Toronto Networking Seminar



Coordination in wireless sensor networks:
Topology control for sensor area and communication coverage

Ivan Stojmenovic
SITE, University of Ottawa

Date:  Friday, February 2,  2pm
Location: BA1220 (Bahen Center)

Abstract:

To save energy, sensors must sleep most of the time. Thus sensors coordinate to select among themselves those that will remain active while preserving coverage of monitoring area. Active sensors then coordinate among themselves to select a backbone for communication coverage. Sensors in backbone are sensing in communicating while other active sensors are idle (sensing only). Sensors may also specialize if a heterogeneous network is considered. Data communication is performed on a backbone.
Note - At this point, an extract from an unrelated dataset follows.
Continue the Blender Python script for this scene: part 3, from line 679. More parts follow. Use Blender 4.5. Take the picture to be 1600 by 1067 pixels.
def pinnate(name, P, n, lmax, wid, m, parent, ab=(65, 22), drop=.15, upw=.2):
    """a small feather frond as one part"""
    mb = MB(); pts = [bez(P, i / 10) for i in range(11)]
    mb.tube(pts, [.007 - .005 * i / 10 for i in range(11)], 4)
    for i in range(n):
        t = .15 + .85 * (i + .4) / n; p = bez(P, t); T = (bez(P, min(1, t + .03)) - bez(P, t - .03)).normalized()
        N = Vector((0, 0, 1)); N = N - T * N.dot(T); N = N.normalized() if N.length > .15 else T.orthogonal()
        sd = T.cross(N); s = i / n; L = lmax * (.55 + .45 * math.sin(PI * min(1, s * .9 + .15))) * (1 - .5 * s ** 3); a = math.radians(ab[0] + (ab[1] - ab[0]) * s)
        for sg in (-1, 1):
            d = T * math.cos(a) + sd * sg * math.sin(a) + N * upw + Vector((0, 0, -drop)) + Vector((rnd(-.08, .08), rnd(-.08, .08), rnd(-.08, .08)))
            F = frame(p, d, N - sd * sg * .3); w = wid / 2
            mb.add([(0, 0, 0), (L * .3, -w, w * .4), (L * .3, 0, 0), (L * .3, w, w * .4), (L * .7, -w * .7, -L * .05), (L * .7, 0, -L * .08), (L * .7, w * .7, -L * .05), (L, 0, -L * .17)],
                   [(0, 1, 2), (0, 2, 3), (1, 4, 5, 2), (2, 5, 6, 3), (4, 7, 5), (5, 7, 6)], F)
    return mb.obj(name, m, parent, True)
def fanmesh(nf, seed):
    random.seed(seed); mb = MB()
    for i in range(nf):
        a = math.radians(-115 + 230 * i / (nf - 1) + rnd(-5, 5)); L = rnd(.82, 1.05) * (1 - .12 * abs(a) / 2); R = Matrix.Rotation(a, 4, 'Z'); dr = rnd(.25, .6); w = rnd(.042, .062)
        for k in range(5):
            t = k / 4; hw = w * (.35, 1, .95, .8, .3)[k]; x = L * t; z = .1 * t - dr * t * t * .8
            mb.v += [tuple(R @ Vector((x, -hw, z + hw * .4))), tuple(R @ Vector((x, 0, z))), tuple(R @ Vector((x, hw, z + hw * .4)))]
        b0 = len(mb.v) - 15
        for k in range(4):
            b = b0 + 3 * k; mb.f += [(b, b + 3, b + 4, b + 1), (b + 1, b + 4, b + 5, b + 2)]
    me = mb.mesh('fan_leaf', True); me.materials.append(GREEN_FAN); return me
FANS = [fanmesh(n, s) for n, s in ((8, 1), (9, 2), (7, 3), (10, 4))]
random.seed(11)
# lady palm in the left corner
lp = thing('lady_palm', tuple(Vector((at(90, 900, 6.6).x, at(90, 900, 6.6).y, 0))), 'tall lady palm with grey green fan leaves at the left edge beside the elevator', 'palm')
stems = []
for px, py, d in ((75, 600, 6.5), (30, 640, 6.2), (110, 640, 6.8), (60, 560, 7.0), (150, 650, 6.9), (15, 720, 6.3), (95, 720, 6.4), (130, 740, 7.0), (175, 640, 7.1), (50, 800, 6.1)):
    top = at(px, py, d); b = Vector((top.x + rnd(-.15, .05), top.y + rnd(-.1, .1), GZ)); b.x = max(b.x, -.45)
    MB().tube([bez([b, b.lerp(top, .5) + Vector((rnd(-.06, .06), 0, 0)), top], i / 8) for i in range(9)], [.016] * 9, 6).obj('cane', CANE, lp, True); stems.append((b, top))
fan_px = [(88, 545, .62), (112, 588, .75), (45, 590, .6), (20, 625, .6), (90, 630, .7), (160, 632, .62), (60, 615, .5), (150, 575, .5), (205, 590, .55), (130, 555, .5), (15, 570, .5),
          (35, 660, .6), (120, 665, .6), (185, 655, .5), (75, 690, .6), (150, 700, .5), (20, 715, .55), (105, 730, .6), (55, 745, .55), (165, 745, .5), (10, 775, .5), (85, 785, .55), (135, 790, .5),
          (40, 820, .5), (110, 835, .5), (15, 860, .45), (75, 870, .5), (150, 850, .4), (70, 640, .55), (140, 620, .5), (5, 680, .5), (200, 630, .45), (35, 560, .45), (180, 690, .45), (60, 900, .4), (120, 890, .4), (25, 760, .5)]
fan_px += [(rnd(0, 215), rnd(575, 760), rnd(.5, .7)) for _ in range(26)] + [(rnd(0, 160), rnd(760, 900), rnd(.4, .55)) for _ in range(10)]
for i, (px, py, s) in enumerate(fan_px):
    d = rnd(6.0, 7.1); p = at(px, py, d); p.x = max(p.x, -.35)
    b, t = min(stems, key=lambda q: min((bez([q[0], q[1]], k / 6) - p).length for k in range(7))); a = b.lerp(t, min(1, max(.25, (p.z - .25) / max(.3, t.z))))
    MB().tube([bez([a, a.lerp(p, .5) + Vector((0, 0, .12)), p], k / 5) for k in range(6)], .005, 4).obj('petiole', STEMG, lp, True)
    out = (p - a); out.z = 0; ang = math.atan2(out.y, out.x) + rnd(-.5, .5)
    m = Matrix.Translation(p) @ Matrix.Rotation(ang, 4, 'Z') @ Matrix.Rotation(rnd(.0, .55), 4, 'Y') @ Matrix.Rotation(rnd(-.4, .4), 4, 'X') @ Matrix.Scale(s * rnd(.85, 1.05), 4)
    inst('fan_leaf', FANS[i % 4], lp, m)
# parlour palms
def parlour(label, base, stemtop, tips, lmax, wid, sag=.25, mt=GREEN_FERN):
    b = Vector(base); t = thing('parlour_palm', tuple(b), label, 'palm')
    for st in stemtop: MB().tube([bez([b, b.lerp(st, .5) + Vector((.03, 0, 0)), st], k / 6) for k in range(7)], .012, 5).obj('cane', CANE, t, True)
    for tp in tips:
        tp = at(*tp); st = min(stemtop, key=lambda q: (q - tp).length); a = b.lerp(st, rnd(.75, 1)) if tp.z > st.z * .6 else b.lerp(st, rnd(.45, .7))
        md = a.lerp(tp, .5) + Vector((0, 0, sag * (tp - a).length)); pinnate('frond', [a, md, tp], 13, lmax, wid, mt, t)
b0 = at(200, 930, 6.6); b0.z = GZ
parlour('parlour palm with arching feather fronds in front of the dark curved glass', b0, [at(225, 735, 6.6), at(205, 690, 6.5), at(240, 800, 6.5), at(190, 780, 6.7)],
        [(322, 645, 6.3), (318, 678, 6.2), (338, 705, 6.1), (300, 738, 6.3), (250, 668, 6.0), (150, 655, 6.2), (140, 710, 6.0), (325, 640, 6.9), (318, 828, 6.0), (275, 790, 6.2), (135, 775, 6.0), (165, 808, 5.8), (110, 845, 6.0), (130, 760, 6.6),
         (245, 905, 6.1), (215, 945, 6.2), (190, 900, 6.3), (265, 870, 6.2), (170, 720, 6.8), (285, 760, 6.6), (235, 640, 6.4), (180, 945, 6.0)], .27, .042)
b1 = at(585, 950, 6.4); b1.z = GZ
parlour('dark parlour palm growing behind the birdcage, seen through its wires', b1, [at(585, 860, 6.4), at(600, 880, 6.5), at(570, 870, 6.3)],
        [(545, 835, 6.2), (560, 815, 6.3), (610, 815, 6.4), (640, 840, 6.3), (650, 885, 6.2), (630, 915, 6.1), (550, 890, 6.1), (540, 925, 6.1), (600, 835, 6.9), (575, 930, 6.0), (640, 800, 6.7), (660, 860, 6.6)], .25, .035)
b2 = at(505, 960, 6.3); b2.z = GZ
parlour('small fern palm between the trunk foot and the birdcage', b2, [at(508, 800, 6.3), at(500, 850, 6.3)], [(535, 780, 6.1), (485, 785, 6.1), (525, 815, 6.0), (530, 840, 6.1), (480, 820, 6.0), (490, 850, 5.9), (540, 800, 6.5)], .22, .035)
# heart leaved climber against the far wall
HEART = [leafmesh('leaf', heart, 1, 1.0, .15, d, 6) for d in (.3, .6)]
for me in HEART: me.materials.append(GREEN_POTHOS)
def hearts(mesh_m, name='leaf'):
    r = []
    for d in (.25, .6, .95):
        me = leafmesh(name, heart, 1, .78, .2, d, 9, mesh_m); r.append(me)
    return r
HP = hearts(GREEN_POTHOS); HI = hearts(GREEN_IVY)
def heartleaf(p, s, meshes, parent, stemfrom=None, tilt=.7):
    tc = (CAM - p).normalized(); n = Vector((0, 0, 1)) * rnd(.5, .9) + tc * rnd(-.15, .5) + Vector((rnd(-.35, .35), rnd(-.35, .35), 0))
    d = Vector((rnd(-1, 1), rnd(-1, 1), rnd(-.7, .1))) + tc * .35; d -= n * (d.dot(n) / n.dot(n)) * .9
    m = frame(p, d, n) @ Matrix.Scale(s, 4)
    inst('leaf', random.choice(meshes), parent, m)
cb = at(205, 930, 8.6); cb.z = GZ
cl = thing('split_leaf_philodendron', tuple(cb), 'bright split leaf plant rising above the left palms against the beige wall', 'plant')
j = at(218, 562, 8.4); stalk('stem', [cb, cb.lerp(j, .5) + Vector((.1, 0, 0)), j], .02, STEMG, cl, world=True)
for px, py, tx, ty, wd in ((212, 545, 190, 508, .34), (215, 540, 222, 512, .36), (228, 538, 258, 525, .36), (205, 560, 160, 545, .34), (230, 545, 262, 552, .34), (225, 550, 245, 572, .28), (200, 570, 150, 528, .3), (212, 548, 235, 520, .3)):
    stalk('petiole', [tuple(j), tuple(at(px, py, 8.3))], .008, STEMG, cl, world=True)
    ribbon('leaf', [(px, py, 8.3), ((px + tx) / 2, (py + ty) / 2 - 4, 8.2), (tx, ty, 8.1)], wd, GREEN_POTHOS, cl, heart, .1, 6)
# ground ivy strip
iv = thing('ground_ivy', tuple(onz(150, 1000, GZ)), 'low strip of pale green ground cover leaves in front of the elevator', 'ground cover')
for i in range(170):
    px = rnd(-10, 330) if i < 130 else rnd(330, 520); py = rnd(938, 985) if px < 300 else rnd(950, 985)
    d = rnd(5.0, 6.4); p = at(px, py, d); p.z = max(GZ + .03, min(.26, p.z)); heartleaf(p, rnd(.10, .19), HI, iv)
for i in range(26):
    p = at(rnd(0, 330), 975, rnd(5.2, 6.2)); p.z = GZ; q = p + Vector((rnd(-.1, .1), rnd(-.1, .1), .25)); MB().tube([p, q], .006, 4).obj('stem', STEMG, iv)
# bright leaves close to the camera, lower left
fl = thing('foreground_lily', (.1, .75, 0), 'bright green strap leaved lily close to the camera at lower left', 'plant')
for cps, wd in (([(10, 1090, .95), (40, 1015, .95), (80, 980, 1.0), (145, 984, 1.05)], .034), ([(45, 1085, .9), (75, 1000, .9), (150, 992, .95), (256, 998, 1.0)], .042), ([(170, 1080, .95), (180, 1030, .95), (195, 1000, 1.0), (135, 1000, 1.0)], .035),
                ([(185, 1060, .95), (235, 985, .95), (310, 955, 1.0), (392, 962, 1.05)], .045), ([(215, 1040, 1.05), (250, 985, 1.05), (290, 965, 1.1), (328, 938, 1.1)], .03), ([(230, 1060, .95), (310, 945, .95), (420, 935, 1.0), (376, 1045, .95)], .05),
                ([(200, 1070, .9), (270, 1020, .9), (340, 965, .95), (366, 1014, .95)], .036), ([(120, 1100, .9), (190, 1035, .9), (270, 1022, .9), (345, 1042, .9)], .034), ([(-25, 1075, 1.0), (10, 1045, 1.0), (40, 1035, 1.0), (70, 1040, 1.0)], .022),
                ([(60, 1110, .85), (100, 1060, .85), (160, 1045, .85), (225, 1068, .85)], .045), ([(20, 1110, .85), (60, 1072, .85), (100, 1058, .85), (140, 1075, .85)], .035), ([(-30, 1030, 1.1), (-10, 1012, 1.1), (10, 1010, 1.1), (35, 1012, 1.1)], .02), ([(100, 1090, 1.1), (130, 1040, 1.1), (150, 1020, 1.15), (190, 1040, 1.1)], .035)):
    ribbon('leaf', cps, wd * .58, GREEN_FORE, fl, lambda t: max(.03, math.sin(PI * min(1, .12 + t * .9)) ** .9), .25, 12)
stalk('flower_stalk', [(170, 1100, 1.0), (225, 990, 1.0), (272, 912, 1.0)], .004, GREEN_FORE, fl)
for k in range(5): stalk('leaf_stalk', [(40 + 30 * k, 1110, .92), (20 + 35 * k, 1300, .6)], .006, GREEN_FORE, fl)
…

This talk discusses advantages and disadvantages of commonly used methods for creating area and communication coverage: clustering, grid partitioning, energy based activity decisions, connected dominating sets, and sensor area coverage protocols. The use of localized protocols with minimal communication overhead is emphasized.

Bio:

Ivan Stojmenovic received Ph.D. degree in mathematics. He held positions in Serbia, Japan, USA, Canada, France and Mexico. He published over 200 different papers (including over 30 book chapters), and edited four books on wireless, ad hoc and sensor networks and applied algorithms with Wiley/IEEE. He is currently editor of several journals including IEEE TPDS, and founder and editor-in-chief of three journals. Stojmenovic is in the top 0.56% most cited authors in Computer Science (Citeseer 2006). One of his articles was recognized as the Fast Breaking Paper, for October 2003 (as the only one for all of computer science), by Thomson ISI Essential Science Indicators. He (co)chaired program committees for IEEE MASS 2007 and 2004, IEEE AINA 2007, IEEE MASS-04, InterSense-06, EUC-05, WONS-05, MSN-05-06, ISPA-05 and -07, co-chaired workshops at IEEE MASS-06, IEEE ICDCS 2003-2007; IEEE LCN-05-06, HICSS, 2000, 2002, 2003; ICPDS-02; ICPP-00;  and was program committee member of over 100 conferences since 2004.